Diamond Bar High School

Peer Counseling offers student stress relief

Despite the sun blazing down heavily, Diamond Bar High students and teachers could be seen on the upper quads holding intense hula hoop contests and emphatically beating punching bags during the Unravel Revolution, held by Peer Counseling from Sept. 29 to Oct. 1. The group hosted lunchtime activities to raise awareness about stress-related mental illnesses.

The event was filled with activities to educate students on stress reduction techniques and also allowed both students and counselors to address other critical issues on campus. Peer Counseling advisor Sandy Davis and several Peer Counseling students ran the activities, ranging from building stress balls to throwing bean bags at books, during lunch in an effort to lessen the stress levels of students.

“Overall, our point that [peer counseling] is trying to get across is that everyone at school have issues every day, or things that they’ve dealt with, and we’re just trying to show that everyone should be kind to each other because we don’t know what they’re going through,” Peer Counseling President Aliya Simjee said.

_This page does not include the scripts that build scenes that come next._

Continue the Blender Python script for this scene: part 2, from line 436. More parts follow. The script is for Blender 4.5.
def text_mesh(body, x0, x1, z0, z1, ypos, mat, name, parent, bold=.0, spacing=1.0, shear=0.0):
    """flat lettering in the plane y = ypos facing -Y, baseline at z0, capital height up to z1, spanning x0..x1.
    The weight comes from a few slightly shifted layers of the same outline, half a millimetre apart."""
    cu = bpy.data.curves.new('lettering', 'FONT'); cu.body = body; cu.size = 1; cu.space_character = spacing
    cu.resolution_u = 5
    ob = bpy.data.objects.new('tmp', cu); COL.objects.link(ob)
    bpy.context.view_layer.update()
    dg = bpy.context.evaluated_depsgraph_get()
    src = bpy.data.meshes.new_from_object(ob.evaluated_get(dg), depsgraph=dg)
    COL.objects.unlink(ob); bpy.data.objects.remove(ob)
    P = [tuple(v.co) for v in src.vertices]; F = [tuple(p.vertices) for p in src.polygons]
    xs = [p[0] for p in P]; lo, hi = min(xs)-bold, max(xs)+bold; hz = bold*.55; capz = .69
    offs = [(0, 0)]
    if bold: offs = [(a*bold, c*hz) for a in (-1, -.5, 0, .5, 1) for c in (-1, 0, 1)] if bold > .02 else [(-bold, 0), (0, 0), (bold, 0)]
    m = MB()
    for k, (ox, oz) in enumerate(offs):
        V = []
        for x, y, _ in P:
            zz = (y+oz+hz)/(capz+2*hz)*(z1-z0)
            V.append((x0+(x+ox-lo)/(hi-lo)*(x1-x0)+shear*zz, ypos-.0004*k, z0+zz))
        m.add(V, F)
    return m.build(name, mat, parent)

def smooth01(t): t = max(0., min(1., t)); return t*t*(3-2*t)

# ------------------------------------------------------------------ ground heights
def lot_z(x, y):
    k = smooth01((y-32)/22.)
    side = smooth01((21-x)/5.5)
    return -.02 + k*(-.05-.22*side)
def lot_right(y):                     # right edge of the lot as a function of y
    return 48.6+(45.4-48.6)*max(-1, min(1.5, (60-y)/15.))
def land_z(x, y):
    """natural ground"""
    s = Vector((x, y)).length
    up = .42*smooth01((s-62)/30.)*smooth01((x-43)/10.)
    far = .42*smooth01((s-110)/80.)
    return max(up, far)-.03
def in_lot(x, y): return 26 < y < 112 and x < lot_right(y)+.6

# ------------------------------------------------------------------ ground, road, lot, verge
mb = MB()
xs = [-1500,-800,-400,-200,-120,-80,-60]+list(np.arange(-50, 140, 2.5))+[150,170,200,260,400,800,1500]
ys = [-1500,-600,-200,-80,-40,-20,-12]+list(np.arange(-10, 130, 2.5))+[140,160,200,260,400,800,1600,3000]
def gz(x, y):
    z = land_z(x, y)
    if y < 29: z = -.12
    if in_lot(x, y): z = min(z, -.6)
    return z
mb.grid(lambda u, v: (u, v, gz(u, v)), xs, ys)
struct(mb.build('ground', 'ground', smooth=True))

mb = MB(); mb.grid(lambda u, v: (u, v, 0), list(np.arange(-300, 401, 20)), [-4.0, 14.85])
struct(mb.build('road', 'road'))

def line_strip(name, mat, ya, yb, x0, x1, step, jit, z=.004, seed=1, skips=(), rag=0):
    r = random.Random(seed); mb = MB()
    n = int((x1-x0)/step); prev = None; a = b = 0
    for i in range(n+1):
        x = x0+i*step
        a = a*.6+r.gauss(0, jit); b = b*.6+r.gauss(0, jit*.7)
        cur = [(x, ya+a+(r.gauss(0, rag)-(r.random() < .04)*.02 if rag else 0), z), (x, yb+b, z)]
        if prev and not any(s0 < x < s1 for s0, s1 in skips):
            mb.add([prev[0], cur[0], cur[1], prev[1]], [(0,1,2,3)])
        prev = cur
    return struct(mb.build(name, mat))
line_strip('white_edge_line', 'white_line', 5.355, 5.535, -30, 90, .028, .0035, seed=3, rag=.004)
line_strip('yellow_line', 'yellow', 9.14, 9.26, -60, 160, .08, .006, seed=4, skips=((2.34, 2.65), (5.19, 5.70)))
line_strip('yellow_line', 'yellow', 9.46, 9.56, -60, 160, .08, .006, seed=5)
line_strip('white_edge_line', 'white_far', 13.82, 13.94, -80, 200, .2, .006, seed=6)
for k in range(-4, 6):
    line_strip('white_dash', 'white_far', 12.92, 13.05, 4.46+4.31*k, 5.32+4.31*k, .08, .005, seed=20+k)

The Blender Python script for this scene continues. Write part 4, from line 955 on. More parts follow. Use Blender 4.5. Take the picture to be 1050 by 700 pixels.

The main attraction of the event was the “Graffiti Wall,” a giant stand decorated as a brick wall. On the wall, students were given the ability to place anonymous confessions, with the goal of releasing pent-up stress and burdens.

In addition, peer counselors tried to address many misconceptions about mental well-being by informing students about illnesses such as depression, anxiety, and bipolar disorder.  Tables were set up with pamphlets containing pertinent information on these illnesses as well as on future events such as the DB Forum on Oct. 27, which offers students the opportunity to discuss and cope with challenging teen issues, and the opening of the DBHS Wellness Center in January.

The Wellness Center will launch in January 2016. Peer Counseling hopes to create a place to relax and meditate during students’ free time at school. With DBHS’ reputation as a competitive, academic campus, students are bound to feel pressure and stress.

According to Davis, the main goal for peer counseling this year is to address that everyone’s whole wellness is important and not just academics.

“When you have family pressures, [academics], and everything else, it really exacerbates the situation. So giving [students] resources and helping them manage [stress] better will help them be better off in the future,” Davis said.